В 1910 г. Л. Н. Толстого посетил скопец старик Г.71, много лет проведший в ссылке в Сибири за принадлежность к своей секте, человек острого и быстрого мужицкого ума. Они во всем сходились со Львом Николаевичем, и в главном – в признании безнравственности всякой половой жизни, но все же Лев Николаевич доказывал старику, что оскопляться не нужно.

– Лев Николаевич, – возразил скопец, – но если половая жизнь не нужна, так для чего же нам этот предмет нужен?!

Толстой был так озадачен этим вопросом, что, по собственному признанию, не нашелся сразу, что ответить. Да и много позже, со смехом вспоминая о вопросе скопца, Лев Николаевич в значительной степени сохранял тот же озадаченный вид. Ответа своего скопцу он, во всяком случае, другим не сообщал. Да и был ли этот ответ так же удачен, как «удачно», не в бровь, а в глаз, поставлен был вопрос скопца?..

В том-то и дело, что духовно, в глубине сознания проповедник полного воздержания от половой жизни Л. Н. Толстой был весьма, весьма недалек от скопчества.

* * *

О «целомудрии» взывал и Розанов. Красноречиво взывал. Но своеобразно, конечно.

«Лютер предполагал и предлагал двукратное или троекратное в неделю совокупление. Но, полагая, что не без причины “день седьмый суббота – господу Богу твоему”, я бы предложил и посоветовал всякой семье удерживаться в пределах одного недельного совокупления: дабы для других трудов жизни, для скорбей и тягостей ее всегда иметь бокал жизненности в себе наполненным до краев, и так именно, чтобы влага была дугою над краями. Пусть изливается, что не может держаться, что “через край”. “Небо” должно быть именно в нас, густое, темно-синее, с налившимися звездами, с жгучим солнцем, полною луною: “вот-вот” просыплется и упадет; но не просыпай его, береги его. Тогда будешь нежен к людям, привязчив, памятлив, милосерд, словоохотлив, делоохотлив, труженик без усталости, работа будет не тяжела, скорбь не будет переходить в отчаяние и меланхолию, люди станут нравиться, природа – нравиться… И дети будут очень здоровы и очень талантливы. Мы должны помнить, что ко всему в мире мы привязываемся через семя свое; как всем в мире мы пользуемся для семени своего» («Люди лунного света»).

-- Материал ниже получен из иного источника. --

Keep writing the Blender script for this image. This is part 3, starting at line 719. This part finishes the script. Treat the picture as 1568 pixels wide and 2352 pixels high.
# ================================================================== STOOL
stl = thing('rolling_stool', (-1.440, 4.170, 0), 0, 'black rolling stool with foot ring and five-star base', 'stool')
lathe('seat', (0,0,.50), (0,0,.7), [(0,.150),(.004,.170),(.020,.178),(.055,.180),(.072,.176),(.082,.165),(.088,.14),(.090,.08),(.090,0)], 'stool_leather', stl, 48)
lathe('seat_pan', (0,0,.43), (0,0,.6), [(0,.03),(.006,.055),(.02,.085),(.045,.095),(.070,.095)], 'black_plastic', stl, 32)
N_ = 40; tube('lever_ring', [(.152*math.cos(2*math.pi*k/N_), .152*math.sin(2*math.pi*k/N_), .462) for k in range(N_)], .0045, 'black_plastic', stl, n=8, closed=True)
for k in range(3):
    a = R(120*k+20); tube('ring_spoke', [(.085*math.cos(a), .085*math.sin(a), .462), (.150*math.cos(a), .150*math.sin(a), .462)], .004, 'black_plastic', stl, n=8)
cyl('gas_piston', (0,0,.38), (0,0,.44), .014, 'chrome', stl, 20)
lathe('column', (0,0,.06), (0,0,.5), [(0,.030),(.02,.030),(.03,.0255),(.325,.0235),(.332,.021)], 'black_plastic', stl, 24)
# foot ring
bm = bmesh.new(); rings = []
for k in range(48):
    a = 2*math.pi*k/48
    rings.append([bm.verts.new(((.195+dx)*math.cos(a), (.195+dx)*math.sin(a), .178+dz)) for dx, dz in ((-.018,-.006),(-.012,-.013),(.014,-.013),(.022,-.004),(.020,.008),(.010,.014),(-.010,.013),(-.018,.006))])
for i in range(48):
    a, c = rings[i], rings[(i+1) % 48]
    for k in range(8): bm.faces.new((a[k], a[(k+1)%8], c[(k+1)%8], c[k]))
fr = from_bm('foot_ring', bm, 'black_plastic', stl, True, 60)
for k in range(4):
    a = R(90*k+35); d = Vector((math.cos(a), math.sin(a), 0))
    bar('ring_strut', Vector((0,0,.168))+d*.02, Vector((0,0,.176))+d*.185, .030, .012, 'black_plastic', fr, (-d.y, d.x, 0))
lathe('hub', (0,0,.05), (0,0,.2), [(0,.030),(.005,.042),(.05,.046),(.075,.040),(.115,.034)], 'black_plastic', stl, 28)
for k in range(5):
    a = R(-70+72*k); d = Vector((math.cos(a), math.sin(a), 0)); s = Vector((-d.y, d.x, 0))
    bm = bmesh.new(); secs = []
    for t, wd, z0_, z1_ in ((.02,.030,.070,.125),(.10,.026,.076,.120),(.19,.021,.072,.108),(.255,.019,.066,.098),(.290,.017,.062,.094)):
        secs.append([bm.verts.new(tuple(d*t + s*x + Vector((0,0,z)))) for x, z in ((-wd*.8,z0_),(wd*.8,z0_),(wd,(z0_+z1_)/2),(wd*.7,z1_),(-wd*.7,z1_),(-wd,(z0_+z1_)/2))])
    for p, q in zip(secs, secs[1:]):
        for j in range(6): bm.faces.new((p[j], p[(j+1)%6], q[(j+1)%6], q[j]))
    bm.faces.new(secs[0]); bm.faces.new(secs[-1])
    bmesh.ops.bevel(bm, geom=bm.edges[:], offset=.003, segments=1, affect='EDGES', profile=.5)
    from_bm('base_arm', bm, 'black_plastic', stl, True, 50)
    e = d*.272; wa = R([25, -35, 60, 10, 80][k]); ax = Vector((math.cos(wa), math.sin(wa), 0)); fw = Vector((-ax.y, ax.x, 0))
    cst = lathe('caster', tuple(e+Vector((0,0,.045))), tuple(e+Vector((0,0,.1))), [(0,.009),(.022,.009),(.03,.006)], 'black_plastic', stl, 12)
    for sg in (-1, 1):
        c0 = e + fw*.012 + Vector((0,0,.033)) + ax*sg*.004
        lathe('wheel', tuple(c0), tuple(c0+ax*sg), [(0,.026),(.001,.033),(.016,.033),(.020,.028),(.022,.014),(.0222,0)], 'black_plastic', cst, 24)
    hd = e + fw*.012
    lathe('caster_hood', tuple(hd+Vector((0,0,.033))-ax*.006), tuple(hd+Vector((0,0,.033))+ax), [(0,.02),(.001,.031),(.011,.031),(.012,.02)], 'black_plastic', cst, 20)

От такой проповеди целомудрия иным «толстовцам», конечно, не поздоровится. А между тем здесь именно проповедуется истинное целомудрие, какое должно проникать и человека, не отказывающегося от нормальной половой жизни. Думаю, наконец, что подобный род проповеди относительного целомудрия достигнет на практике лучших результатов, чем отвлеченная, наджизненная, головная толстовская проповедь целомудрия абсолютного.

* * *

«Розановский» мотив отыскиваем, как это ни кажется невероятным, у… Канта. Мало того, наводит нас на этот мотив в кантовской философии не кто иной, как именно Лев Толстой. Со стороны Канта, с его «категорическим императивом», и в особенности со стороны Льва Николаевича, с его отрицанием плоти, это совершенно непоследовательно. Введение же подобного мотива в круг своих поучений и немецким, и в особенности русским мыслителями-идеалистами объясняется, очевидно, только силой этого мотива, втайне ими сознаваемой.

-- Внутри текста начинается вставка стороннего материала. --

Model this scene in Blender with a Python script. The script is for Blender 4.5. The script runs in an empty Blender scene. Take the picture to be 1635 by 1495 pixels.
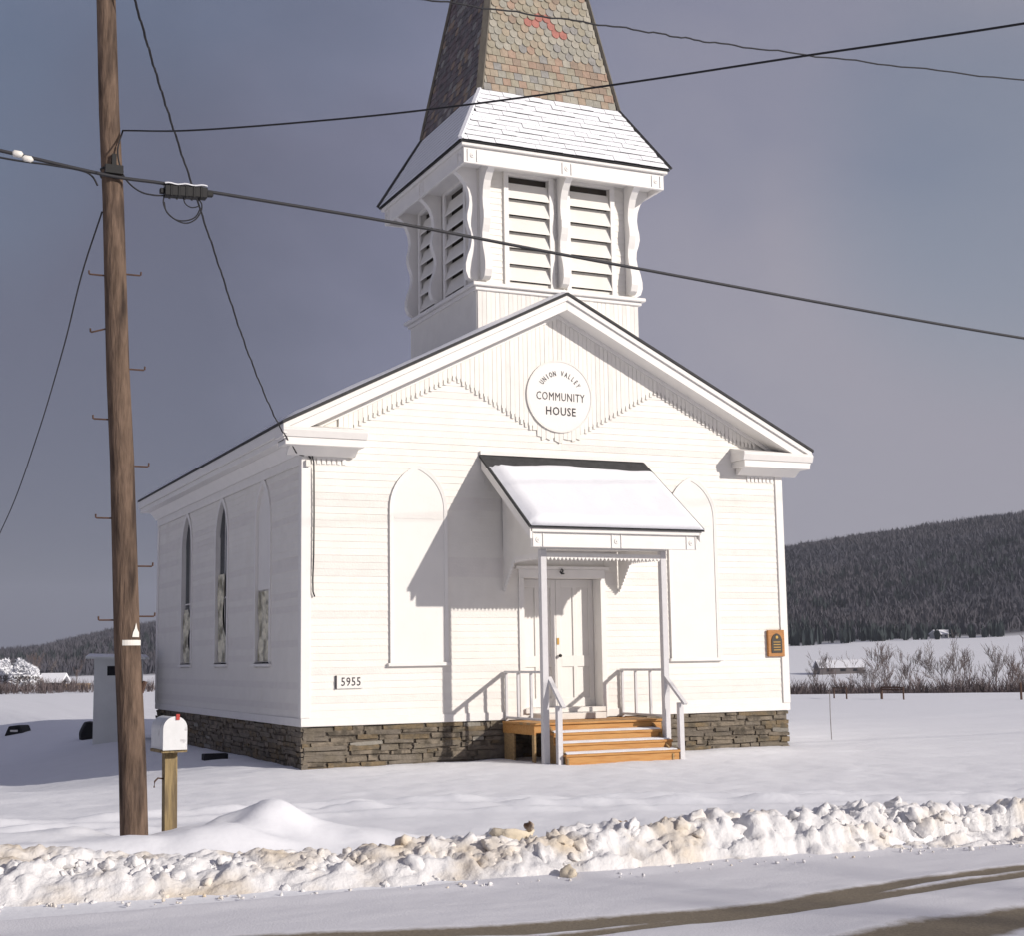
import bpy, math, random
import numpy as np
from mathutils import Vector, Matrix
random.seed(7); RNG = np.random.default_rng(11)
SC = bpy.context.scene; COL = SC.collection

# ------------------------------------------------------------------ camera
CAMF, YAW, PITCH, ROLL = 2306.68, 0.435291, 0.131080, -0.0156137
CP = Vector((-6.9972, -23.4314, 1.75))
fw = Vector((math.sin(YAW)*math.cos(PITCH), math.cos(YAW)*math.cos(PITCH), math.sin(PITCH)))
rt = Vector((math.cos(YAW), -math.sin(YAW), 0)); up = rt.cross(fw)
r2 = rt*math.cos(ROLL)+up*math.sin(ROLL); u2 = -rt*math.sin(ROLL)+up*math.cos(ROLL)
cd = bpy.data.cameras.new('camera'); cam = bpy.data.objects.new('camera', cd); COL.objects.link(cam)
cam.matrix_world = Matrix(((r2.x,u2.x,-fw.x,CP.x),(r2.y,u2.y,-fw.y,CP.y),(r2.z,u2.z,-fw.z,CP.z),(0,0,0,1)))
cd.sensor_fit = 'HORIZONTAL'; cd.sensor_width = 36; cd.lens = CAMF/1635*36
cd.clip_start = .1; cd.clip_end = 9000
SC.camera = cam

# ------------------------------------------------------------------ sky, sun, exposure
SUN = Vector((.69, -1, .48)).normalized()
sun_el = math.asin(SUN.z); sun_az = math.atan2(SUN.x, SUN.y)
wd = bpy.data.worlds.new('World'); SC.world = wd; wd.use_nodes = True
nt = wd.node_tree; nt.nodes.clear(); N = nt.nodes.new; LK = nt.links.new
sky = N('ShaderNodeTexSky'); sky.sky_type = 'NISHITA'; sky.sun_disc = False
sky.sun_elevation = sun_el; sky.sun_rotation = sun_az; sky.dust_density = 1.5
skys = N('ShaderNodeVectorMath'); skys.operation = 'SCALE'; skys.inputs['Scale'].default_value = .075
LK(sky.outputs[0], skys.inputs[0])
tc = N('ShaderNodeTexCoord')
mp = N('ShaderNodeMapping'); mp.inputs['Scale'].default_value = (1, 1, 1.4); mp.inputs['Location'].default_value = (3.1, .4, .2)
LK(tc.outputs['Generated'], mp.inputs[0])
n1 = N('ShaderNodeTexNoise'); n1.inputs['Scale'].default_value = 1.6; n1.inputs['Detail'].default_value = 6; n1.inputs['Roughness'].default_value = .5; n1.inputs['Distortion'].default_value = .3
LK(mp.outputs[0], n1.inputs['Vector'])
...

Говоря это, я имею в виду то обстоятельство, что Л. Н. Толстым введено в его «Круг чтения», который он сам считал квинтэссенцией мировой мудрости, следующее обращение Канта к молодежи:

«Молодой человек! отказывай себе в удовлетворении твоих желаний (в увеселениях, в роскоши и т. п.)72, если не из намерения совсем отказаться от удовлетворения их, то из желания иметь в виду все более возрастающее наслаждение. Такая бережливость по отношению к твоему жизненному чувству сделает тебя, благодаря отсрочке наслаждения, в действительности богаче. Сознание, что наслаждение находится в твоей власти, плодотворнее и обширнее, чем удовлетворенное посредством этого наслаждения чувство, потому что вместе с удовлетворением оно уничтожается»73.

Совет, который, действительно, может быть благотворным для молодежи. Но – мотивировка, – достижение высшей степени наслаждения, – имеют ли право Кант и в особенности Толстой пускать ее в оборот? Нет.

* * *

Полное целомудрие! Дай Бог, чтобы хоть мужья-то женам и жены мужьям были верны, а то ведь и этого-то нет.

* * *

Подняться на ступень безбрачия, целомудрия (притом – действительно подняться, без опасности извращения полового чувства) могут лишь самою природою к тому предназначенные люди. Самое физическое их устройство, характер помогают духу в осуществлении этой задачи.

Вот таким именно описывает Борис Зайцев Сергия Радонежского:

«…Жизнь Сергия дает образ постепенного, ясного, внутренно-здорового движения. Это непрерывное, недраматическое восхождение. Святость растет в нем органично.